In short, yes.  While sudden influxes of cash and resources can create problems, they can also create incredible opportunities.  Ndubuisi Ekekwe, founder of the non-profit African Institution of Technology, wrote an article in the Harvard Business Review in which he reports:

  • In early June, Cisco Systems made a $10 million venture capitalinvestment into Cairo's emerging small businesses (not a $10 million donation).  This is one of the first of it's kind.
  • Many Silicon Valley companies (Microsoft, Google, Nokia, and Blackberry, specifically) are touring Africa to recruit top college talent, launch innovation competitions, and build out Africa's technological base.

About this, Ekekwe says:

Africa will rise with the world in this age. Technology is enabling us to solve our problems in our unique ways. No longer are we importing a tool made for an American banker for a Lagos trader.

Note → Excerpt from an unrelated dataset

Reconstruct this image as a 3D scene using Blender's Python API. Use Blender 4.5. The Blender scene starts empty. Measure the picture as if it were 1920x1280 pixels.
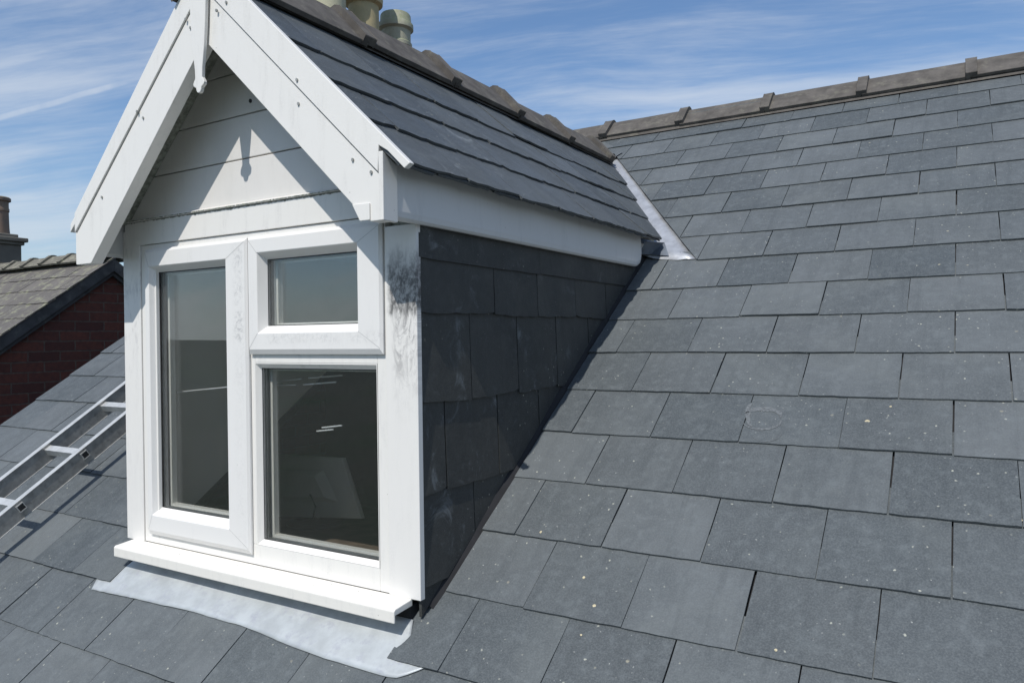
import bpy, math, random
from mathutils import Vector, Matrix
random.seed(7)
sc = bpy.context.scene
C = sc.collection
R = math.radians
sin, cos = math.sin, math.cos

# ------------------------------------------------------------------ camera
YAW, PITCH, ROLL = 0.5460, -0.0047, -0.0127
F = 1406.47
CAM = Vector((1.15725, -1.46192, 0.64529))
f_ = Vector((-sin(YAW)*cos(PITCH), cos(YAW)*cos(PITCH), sin(PITCH)))
r0 = Vector((cos(YAW), sin(YAW), 0)); u0 = r0.cross(f_)
r_ = cos(ROLL)*r0 + sin(ROLL)*u0
u_ = -sin(ROLL)*r0 + cos(ROLL)*u0
cam = bpy.data.objects.new('camera', bpy.data.cameras.new('camera'))
C.objects.link(cam)
cam.matrix_world = Matrix(((r_.x, u_.x, -f_.x, CAM.x), (r_.y, u_.y, -f_.y, CAM.y), (r_.z, u_.z, -f_.z, CAM.z), (0, 0, 0, 1)))
cam.data.sensor_width = 36
cam.data.lens = 36*F/1920
cam.data.clip_start = 0.02; cam.data.clip_end = 20000
sc.camera = cam
sc.view_settings.view_transform = 'Standard'
sc.view_settings.look = 'None'
sc.view_settings.exposure = 0.20
sc.view_settings.gamma = 1

# ------------------------------------------------------------------ sun and sky
SUN = Vector((-.016, .15, -.19)).normalized()
sl = bpy.data.lights.new('sun', 'SUN'); sl.energy = 3.3; sl.angle = R(.5); sl.color = (1, .965, .91)
so = bpy.data.objects.new('sun', sl); C.objects.link(so)
so.rotation_mode = 'QUATERNION'; so.rotation_quaternion = SUN.to_track_quat('-Z', 'Y')
so.location = (0, -5, 8)

class NT:
    """tiny helper for writing node graphs"""
    def __init__(s, tree): s.t = tree; tree.nodes.clear()
    def n(s, typ, **k):
        nd = s.t.nodes.new(typ)
        ins = k.pop('ins', {})
        for a, v in k.items(): setattr(nd, a, v)
        for i, v in ins.items(): s.set(nd, i, v)
        return nd
    def set(s, nd, i, v):
        inp = nd.inputs[i]
        if isinstance(v, bpy.types.NodeSocket): s.t.links.new(v, inp)
        elif isinstance(v, bpy.types.Node): s.t.links.new(v.outputs[0], inp)
        else:
            if isinstance(v, tuple) and len(v) == 3 and inp.type == 'RGBA': v = (*v, 1)
            inp.default_value = v
    def math(s, op, a, b=0.0, c=0.0, clamp=False):
        nd = s.n('ShaderNodeMath', operation=op, use_clamp=clamp)
        s.set(nd, 0, a); s.set(nd, 1, b)
        if op in ('MULTIPLY_ADD', 'SMOOTHSTEP', 'WRAP', 'COMPARE'): s.set(nd, 2, c)
        return nd.outputs[0]
    def vmath(s, op, a, b=(0, 0, 0), scale=None):
        nd = s.n('ShaderNodeVectorMath', operation=op)
        s.set(nd, 0, a)
        if scale is not None: s.set(nd, 'Scale', scale)
        else: s.set(nd, 1, b)
        return nd.outputs['Value'] if op in ('DOT_PRODUCT', 'LENGTH') else nd.outputs[0]
    def mix(s, fac, a, b, mode='MIX'):
        nd = s.n('ShaderNodeMix', data_type='RGBA', blend_type=mode)
        s.set(nd, 0, fac); s.set(nd, 6, a); s.set(nd, 7, b)
        return nd.outputs[2]
    def ramp(s, fac, lo, hi, a=0.0, b=1.0, smooth=True):
        nd = s.n('ShaderNodeMapRange', interpolation_type='SMOOTHSTEP' if smooth else 'LINEAR')
        s.set(nd, 0, fac); s.set(nd, 1, lo); s.set(nd, 2, hi); s.set(nd, 3, a); s.set(nd, 4, b)
        return nd.outputs[0]
    def noise(s, vec, scale, detail=3.0, rough=.55, dist=0.0, col=False):
        nd = s.n('ShaderNodeTexNoise')
        s.set(nd, 'Vector', vec); s.set(nd, 'Scale', scale); s.set(nd, 'Detail', detail)
        s.set(nd, 'Roughness', rough); s.set(nd, 'Distortion', dist)
        return nd.outputs[1] if col else nd.outputs[0]
    def scalev(s, vec, x, y, z):
        return s.vmath('MULTIPLY', vec, (x, y, z))

w = bpy.data.worlds.new('World'); sc.world = w; w.use_nodes = True
g = NT(w.node_tree)
sky = g.n('ShaderNodeTexSky', sky_type='NISHITA')
sky.sun_disc = False
sky.sun_elevation = math.asin(-SUN.z)
sky.sun_rotation = math.atan2(-SUN.x, -SUN.y)
sky.altitude = 50; sky.air_density = 1.15; sky.dust_density = .35; sky.ozone_density = 2.2
tc = g.n('ShaderNodeTexCoord')
D = tc.outputs['Generated']
sep = g.n('ShaderNodeSeparateXYZ'); g.set(sep, 0, D)
zc = g.math('ADD', g.math('MAXIMUM', sep.outputs[2], 0.0), .12)
cmb = g.n('ShaderNodeCombineXYZ')
g.set(cmb, 0, g.math('DIVIDE', sep.outputs[0], zc)); g.set(cmb, 1, g.math('DIVIDE', sep.outputs[1], zc)); g.set(cmb, 2, 0.0)
rt = g.n('ShaderNodeVectorRotate', rotation_type='Z_AXIS'); g.set(rt, 'Vector', cmb.outputs[0]); g.set(rt, 'Angle', R(-20))
P = rt.outputs[0]
warp = g.vmath('SCALE', g.noise(P, .8, 2, col=True), scale=.35)
P2 = g.vmath('ADD', g.vmath('ADD', P, (3.1, 1.7, 0)), warp)
c1 = g.noise(g.scalev(P2, .26, 1.0, 1), 1.0, 7, .60, .25)
c2 = g.noise(g.scalev(P2, .9, 4.5, 1), 1.2, 6, .65)
big = g.noise(P, .33, 2, .5)
cl = g.math('ADD', g.math('MULTIPLY', c1, .66), g.math('MULTIPLY', c2, .34))
cl = g.math('ADD', cl, g.math('MULTIPLY', g.math('SUBTRACT', big, .5), .5))
cov = g.ramp(cl, .41, .62, .03, .54)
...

When a mother can pay school fees via SMS, you can tell how far we have come.

Just ask China how much Western business can be a game-changer.  As Ekekwe points out in the article, no longer is Africa a place to merely extract natural resources; it's now a place to invest economic resources.  As more industries decide to enter Africa (and the rest of the developing world), I predict they'll see the benefits of opening facilities so they have a local presence, funding education so they have an educated workforce, and providing health care so they have a healthy workforce.  From there, the benefits are bountiful.

So, Caterpillar, General Electric, Crocs, Campbells/Kuners/Green Giant, and Ford, what are you waiting for?  Do you really need to be convinced to go sell your stuff to almost a billion people?  Ekekwe says, "the lion is roaring from Nairobi to Lagos, Cape Town to Cairo."  Ignore it at your own peril, we say.